Musk and Space X’s backers continued to pour money into the program, and the company was eventually triumphant. They’re now able to consistently land several different variants of their rockets, allowing them to reuse them for later launches. The failure video is great entertainment, but it also provides a valuable message, if at first you don’t succeed, try again, especially if you’re a multi-billionaire.

Space Oddity

Every great song deserves a great music video, but from expensive costumes to Hollywood special effects, they can get pretty expensive, often costing more to produce than the music itself. In 2013, Chris Hadfield released the greatest, and most expensive music video of all time, uploading a video to YouTube that cost $150 billion to produce.

Chris Hadfield is an astronaut, not a musician by trade, and his music video was a cover of David Bowie’s 1968 classic, ‘Space Oddity,’ recorded onboard the International Space Station.

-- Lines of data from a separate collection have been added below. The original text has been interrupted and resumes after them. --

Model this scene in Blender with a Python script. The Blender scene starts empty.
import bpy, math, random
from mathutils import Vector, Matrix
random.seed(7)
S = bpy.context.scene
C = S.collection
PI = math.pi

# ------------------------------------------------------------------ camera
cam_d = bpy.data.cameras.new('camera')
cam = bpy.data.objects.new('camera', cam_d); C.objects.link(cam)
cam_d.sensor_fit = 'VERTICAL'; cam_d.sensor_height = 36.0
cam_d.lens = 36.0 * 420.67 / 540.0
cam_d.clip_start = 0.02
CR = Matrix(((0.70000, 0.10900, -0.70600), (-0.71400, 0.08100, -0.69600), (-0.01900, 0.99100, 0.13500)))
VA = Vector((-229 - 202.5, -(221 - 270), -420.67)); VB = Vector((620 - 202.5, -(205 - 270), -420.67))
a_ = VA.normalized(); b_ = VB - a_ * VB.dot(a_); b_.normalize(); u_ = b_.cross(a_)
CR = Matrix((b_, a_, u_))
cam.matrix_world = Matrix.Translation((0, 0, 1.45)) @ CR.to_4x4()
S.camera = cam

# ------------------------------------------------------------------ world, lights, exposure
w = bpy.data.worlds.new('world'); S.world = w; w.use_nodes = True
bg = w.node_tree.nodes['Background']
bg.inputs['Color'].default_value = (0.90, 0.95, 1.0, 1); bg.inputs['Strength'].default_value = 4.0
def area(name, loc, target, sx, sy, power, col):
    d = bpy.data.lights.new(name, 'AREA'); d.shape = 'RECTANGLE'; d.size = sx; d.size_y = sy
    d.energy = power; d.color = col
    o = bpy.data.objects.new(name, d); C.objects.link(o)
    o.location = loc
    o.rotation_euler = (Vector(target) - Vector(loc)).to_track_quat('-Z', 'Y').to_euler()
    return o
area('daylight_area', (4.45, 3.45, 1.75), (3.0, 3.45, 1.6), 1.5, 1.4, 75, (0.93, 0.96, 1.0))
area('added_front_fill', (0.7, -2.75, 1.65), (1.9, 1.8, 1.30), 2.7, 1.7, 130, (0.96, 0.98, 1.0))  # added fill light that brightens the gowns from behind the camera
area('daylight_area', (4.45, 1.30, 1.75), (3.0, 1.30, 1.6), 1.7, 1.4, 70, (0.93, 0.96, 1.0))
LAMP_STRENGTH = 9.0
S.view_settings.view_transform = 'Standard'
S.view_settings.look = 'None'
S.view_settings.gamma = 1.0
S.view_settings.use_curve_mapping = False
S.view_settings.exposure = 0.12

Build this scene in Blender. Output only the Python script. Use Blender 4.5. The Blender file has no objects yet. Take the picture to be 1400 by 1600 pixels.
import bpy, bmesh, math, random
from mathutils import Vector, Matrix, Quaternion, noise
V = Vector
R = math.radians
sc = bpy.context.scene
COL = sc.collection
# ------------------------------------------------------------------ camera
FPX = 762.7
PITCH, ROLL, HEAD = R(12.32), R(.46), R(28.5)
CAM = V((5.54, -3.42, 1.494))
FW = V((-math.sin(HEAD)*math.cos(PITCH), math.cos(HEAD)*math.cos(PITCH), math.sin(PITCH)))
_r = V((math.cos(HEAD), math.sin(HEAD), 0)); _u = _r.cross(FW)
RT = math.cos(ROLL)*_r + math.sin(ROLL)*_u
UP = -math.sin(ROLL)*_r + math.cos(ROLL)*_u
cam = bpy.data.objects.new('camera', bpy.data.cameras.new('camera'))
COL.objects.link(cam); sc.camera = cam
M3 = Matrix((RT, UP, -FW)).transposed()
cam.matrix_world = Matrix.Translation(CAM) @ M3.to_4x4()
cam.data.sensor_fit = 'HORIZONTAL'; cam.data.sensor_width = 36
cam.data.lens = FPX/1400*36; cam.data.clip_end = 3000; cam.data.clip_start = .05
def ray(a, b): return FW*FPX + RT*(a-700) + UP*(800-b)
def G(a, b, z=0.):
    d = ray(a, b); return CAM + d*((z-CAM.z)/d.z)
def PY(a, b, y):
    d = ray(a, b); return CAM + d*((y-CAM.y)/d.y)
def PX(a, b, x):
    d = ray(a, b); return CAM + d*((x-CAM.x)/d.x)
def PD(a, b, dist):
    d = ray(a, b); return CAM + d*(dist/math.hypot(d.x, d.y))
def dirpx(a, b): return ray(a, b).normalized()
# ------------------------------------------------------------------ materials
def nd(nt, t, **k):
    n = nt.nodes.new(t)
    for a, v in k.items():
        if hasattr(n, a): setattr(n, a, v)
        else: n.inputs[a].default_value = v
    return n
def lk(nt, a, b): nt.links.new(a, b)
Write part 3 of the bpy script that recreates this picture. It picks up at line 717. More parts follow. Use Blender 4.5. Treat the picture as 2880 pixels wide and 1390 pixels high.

Cover songs are rarely better than the original, but even Bowie himself called Hadfield’s rendition the ‘most poignant version of the song ever done.’ The video shows the astronaut floating through the space station and gazing down at Earth as he sings Bowie’s spacefaring lyrics.

Watch on YouTube

The version is definitely pretty poignant, but it's also pretty pricy, the costs arising in a few separate ways. First of all, the set. Although the exact cost of the ISS isn’t public knowledge, experts estimate that the space station cost around $150 billion, making it a pretty expensive setting for a music video.

The ISS clearly wasn’t built in the 1990s solely to provide a set for Chris Hadfield’s song cover, but even when you don’t factor in the cost of the location, the video was still pretty pricy.

In space, time is money, and each second that an astronaut spends on the ISS reportedly costs around $90. Hadfield set up and filmed the entire video on his own, meaning that the few hours that he spent on the project potentially cost NASA millions of dollars.

As for the equipment used in the video, Hadfield’s guitar is a Larrivée P-01, a parlor guitar that was one of the many instruments placed on the ISS to keep astronauts sane. On Earth, the guitar costs around $2,000, however, this interstellar version of the instrument costs almost 100K, most of the money going towards shipping.


Launching cargo up to the ISS costs a ton of planning, fuel, and hence money, the amount calculated based upon the item’s weight. NASA intentionally chose a small, lightweight guitar for the space station, but they reportedly still had to spend around $100,000 to get it into orbit.

When you add all of that to the costs of hiring people to record the other instruments on Earth and mix and master the song, edit the video and so on, it gets a little tricky to put an exact total price on the production of the YouTube vid.

However, whether it cost $150 billion, or $150,000, Hadfield’s cover of Space Oddity is clearly one of the most elaborate videos of all time. Arguably, it might even be the pinnacle of human entertainment, showing the astounding things we’ve been able to do thanks to the incredible stage of human technology that we currently live in.

It’s one small step for man, one huge leap for 60s psychedelic pop, and a record-breaking-ly expensive video for YouTube, showing the incredible potential of the platform we all love.